- WHAT IS BEING ASKED:
Identify the lines bearing the string "parts" and gather them.

- INFORMATION SHOWN:
+++++

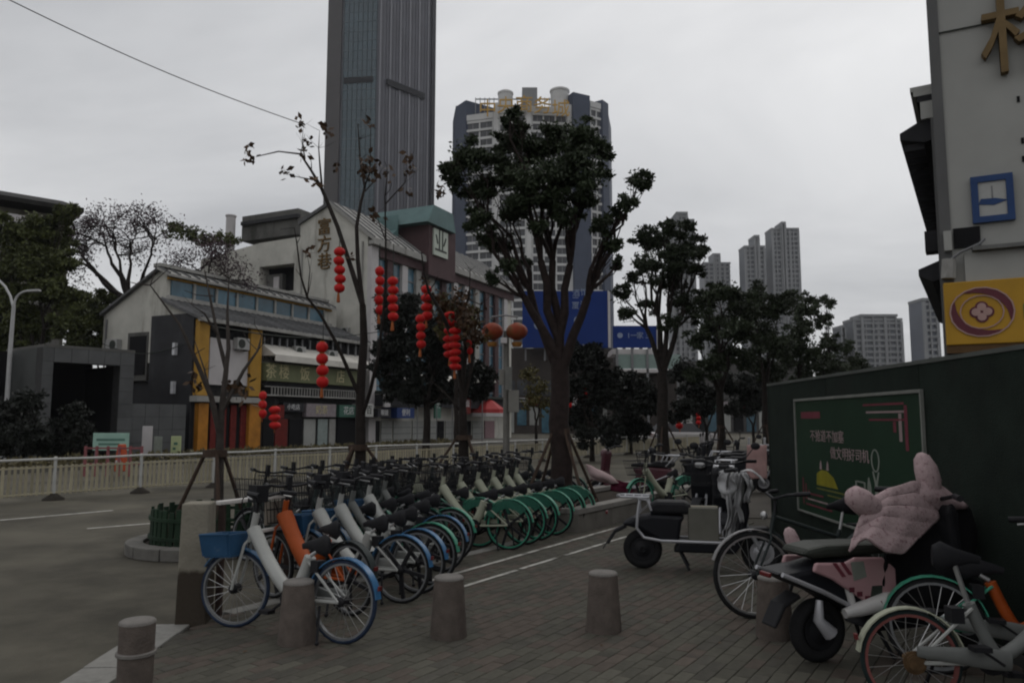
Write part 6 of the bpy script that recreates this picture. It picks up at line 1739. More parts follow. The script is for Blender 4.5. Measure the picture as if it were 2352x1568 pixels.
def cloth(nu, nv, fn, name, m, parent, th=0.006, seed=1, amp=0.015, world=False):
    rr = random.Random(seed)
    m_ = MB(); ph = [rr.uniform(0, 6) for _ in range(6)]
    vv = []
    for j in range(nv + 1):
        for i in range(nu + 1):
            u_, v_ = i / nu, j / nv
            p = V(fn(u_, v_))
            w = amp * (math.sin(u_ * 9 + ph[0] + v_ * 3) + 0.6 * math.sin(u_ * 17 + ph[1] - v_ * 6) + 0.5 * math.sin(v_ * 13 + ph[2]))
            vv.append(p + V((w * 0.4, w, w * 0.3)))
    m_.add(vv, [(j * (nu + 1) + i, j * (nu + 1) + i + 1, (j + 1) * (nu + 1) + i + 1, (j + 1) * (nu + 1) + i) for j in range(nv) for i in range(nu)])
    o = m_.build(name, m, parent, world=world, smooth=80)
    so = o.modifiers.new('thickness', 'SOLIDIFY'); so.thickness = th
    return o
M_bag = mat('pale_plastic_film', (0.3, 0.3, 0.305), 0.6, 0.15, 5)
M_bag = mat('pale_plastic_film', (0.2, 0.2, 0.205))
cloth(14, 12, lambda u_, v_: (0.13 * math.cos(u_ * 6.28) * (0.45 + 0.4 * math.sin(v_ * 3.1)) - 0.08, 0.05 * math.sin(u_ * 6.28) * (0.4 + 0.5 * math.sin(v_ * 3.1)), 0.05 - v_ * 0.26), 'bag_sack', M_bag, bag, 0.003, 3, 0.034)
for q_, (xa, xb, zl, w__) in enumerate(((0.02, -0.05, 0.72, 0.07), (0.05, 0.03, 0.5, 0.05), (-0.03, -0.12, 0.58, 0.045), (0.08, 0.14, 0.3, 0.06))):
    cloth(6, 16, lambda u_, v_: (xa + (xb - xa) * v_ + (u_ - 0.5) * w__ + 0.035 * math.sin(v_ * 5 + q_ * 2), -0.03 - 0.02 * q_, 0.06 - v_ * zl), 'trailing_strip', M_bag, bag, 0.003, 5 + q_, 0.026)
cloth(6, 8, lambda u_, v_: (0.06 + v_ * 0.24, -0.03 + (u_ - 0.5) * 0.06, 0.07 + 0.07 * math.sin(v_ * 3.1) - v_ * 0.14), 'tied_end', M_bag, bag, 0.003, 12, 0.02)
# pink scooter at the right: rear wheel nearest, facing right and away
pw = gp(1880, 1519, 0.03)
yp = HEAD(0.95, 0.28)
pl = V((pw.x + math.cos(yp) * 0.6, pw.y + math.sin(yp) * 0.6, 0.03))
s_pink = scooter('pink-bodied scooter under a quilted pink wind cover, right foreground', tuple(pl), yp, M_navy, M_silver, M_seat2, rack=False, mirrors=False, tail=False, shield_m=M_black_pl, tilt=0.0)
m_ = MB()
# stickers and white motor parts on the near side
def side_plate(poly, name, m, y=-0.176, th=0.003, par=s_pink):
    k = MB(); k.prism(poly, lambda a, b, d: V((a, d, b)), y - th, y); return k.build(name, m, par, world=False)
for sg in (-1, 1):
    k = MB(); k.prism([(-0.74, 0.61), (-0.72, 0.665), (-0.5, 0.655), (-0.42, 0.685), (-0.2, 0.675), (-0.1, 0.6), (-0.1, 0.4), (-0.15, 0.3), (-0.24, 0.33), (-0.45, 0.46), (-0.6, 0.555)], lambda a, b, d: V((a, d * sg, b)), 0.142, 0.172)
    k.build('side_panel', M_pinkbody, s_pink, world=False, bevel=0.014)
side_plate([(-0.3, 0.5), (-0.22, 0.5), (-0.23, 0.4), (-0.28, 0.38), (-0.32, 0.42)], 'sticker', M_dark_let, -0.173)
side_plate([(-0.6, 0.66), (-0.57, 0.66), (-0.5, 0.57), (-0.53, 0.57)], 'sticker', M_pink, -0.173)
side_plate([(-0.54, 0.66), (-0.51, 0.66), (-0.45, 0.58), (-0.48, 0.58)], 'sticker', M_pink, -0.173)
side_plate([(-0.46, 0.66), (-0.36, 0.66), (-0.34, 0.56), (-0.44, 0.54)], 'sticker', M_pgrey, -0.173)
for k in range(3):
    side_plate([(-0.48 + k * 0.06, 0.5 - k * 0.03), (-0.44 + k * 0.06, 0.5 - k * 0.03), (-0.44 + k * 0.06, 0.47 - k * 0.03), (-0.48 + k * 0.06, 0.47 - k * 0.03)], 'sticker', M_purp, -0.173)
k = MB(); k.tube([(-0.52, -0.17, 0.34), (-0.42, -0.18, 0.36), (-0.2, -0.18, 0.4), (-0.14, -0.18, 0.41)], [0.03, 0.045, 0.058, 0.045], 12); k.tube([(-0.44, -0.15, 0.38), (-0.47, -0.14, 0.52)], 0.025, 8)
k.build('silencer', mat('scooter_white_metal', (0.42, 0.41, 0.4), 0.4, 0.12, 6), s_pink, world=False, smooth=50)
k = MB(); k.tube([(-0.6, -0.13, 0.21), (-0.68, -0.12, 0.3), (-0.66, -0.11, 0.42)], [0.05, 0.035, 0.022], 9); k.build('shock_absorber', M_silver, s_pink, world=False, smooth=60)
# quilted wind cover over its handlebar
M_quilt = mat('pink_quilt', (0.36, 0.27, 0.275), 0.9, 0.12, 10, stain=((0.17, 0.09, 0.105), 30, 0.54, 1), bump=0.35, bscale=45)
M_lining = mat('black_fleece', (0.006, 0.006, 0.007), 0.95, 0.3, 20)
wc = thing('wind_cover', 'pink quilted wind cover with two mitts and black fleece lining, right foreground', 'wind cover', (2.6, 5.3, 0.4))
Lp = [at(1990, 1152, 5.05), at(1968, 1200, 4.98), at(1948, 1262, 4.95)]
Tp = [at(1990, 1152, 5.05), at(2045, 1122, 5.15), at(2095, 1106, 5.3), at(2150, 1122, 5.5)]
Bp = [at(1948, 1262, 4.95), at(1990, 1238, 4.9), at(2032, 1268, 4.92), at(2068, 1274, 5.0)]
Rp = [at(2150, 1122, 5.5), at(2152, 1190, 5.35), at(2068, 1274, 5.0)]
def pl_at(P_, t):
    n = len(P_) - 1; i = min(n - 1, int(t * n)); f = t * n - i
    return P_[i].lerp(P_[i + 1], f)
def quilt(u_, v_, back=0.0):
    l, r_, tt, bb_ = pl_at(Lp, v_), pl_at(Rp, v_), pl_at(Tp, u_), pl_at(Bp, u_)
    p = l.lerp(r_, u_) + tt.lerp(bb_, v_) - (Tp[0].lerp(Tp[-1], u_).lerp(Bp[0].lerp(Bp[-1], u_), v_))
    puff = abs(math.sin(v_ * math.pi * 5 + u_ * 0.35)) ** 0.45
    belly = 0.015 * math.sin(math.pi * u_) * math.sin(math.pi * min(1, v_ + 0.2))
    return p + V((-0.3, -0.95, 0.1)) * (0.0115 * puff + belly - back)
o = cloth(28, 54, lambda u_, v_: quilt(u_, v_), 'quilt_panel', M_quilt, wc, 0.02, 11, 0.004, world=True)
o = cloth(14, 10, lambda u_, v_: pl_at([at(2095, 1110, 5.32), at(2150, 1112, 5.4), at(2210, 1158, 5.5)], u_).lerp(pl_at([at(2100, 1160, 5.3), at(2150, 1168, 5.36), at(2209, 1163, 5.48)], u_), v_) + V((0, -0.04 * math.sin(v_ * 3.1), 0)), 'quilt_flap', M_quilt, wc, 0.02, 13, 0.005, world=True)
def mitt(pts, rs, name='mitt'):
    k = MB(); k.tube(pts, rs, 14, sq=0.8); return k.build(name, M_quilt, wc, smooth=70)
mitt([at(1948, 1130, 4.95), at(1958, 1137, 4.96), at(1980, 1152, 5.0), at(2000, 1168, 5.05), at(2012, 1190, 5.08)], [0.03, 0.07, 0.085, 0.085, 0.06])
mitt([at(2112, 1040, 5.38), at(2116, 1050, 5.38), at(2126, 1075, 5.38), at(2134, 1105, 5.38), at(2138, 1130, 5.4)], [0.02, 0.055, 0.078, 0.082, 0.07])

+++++

- FINAL RESULT:
Write part 6 of the bpy script that recreates this picture. It picks up at line 1739. More parts follow. The script is for Blender 4.5. Measure the picture as if it were 2352x1568 pixels.
# stickers and white motor parts on the near side